Housing Benefit: Social Housing Units Debate
Full Debate: Read Full DebateLord Freud
Main Page: Lord Freud (Conservative - Life peer)Department Debates - View all Lord Freud's debates with the Department for Work and Pensions
(8 years, 10 months ago)
Lords Chamber
To ask Her Majesty’s Government what assessment they have made of the additional expenditure on housing benefit paid to private sector landlords as a result of the reduction of social housing units.
The latest data show that the number of social and affordable rented housing units in England has increased by 46,000 since 2010 and now stands at more than 4 million. Over the last two years, overall real spending on housing benefit fell for the first time in a decade. In 2014-15, housing benefit expenditure in the private rented sector was £9.1 billion, the lowest figure since 2010-11. This year, it is forecast to fall to £8.9 billion.
Unfortunately, I have to say to the Minister that my understanding of the figures is very different. Is it not correct that, in the last year of the Labour Government, 33,000 social housing units were built, renting out at 40% to 50% of market value? Last year, 9,500 units were built—a drop from 33,000 to 9,000. Is it not the case that most families are being pushed into expensive “affordable” housing or private renting? Will the Minister confirm that, as of last year, the housing benefit bill had increased by £2 billion over the last five years? Does the Minister not agree with me that the Government’s affordable housing strategy should be renamed unaffordable—unaffordable for the British taxpayer and unaffordable for families?
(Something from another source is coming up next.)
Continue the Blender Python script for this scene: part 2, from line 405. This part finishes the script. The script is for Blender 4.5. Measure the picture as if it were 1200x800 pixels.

I am afraid there were a lot of inaccurate figures there. Under the last Labour Government, the number of social and affordable rented houses fell by 420,000. Since 2010, it has gone up by 46,000. We have just seen the expenditure come down, because we have got people into work: people in work do not require support from housing benefit, and their numbers have come down. The numbers in the social rented sector are down 2% in the last year and the numbers in the private rented sector are down 5%. The figures that the noble Baroness was promoting are really quite wrong.
Is the Minister aware that there are abuses in the system through which private landlords let properties to people who need them very badly? In the past, there was a ridiculous situation whereby, if you were prepared to let your property for £X, the council would tell you that you could get £2X for it, so immediately any sensible landlord charged £2X. Is he also aware that other people required their tenants who were getting housing benefit to pay extra to them as private landlords and to say nothing about it? Something has to be done to ensure that that does not continue.
We inherited a system under the local housing allowance which was based at 50% of the average rate. Clearly, that was too high and encouraged some landlords to move up to that central rate, even though their houses were not worth that amount. We have now put a series of controls on how the LHA works.
My Lords, can the Minister comment on the changes in housing benefit in respect of supported housing for the most vulnerable people? Can he confirm that the Government’s plan to limit housing benefit in the social housing sector to the local housing allowance will only apply to tenants of working age in general needs housing and not to the homes of the most vulnerable?
We are having a very substantial study done on the supported housing sector. That will come out later this year and we are looking at what our policies should be to support that sector.
My Lords, as private sector rents are normally higher than social rents, this could lead to an increase in housing benefit paid to private sector landlords, if the volume of private sector rental properties available is outstripped by demand from those renting there instead of in the social sector or from those who cannot afford to buy a property. Does the Minister agree?
No, you have to look at the round trip. A single person in a three-bedroom place, say, may move out to the private rented sector. That might be more expensive, but then you can take a family, who are very expensive in the private rented sector, and put them in the cheaper, social rented sector. That round-trip effect in somewhere like Enfield is worth £2,500 a year to the state; the typical figure for a place such as Lincoln would be more than £600 to the state.
My Lords, is there not a direct relationship between the amount of capital that local authorities are allowed to spend and the number of council houses built by those authorities?
My Lords, we are looking to double the housing budget to more than £20 billion over the next five years. We are committed to 400,000 new affordable housing starts worth £8 billion—£1.6 billion of that is going to the rented sector. This is from a Government that are really trying to get housing back after the last Labour Government in 2010 left housing starts at the lowest level ever since the 1920s.
My Lords, let us put a couple of facts on the table. The Government said they are going to spend £20 billion on housebuilding this Parliament, of which only £1.6 billion will go on affordable housing. Under the welfare reform Bill that the Minister is dealing with at the moment, the OBR has said that 14,000 fewer social housing units will be built as a direct result of the plan to force housing associations to cut rents. How does that help bring the housing benefit bill down?
I just repeat what I said: we are spending £20 billion to have 400,000 new starts. That is more than this country has seen. Where there might be a policy that may have a pressure, we will look at that but, overall, we are determined to get the houses built in this country.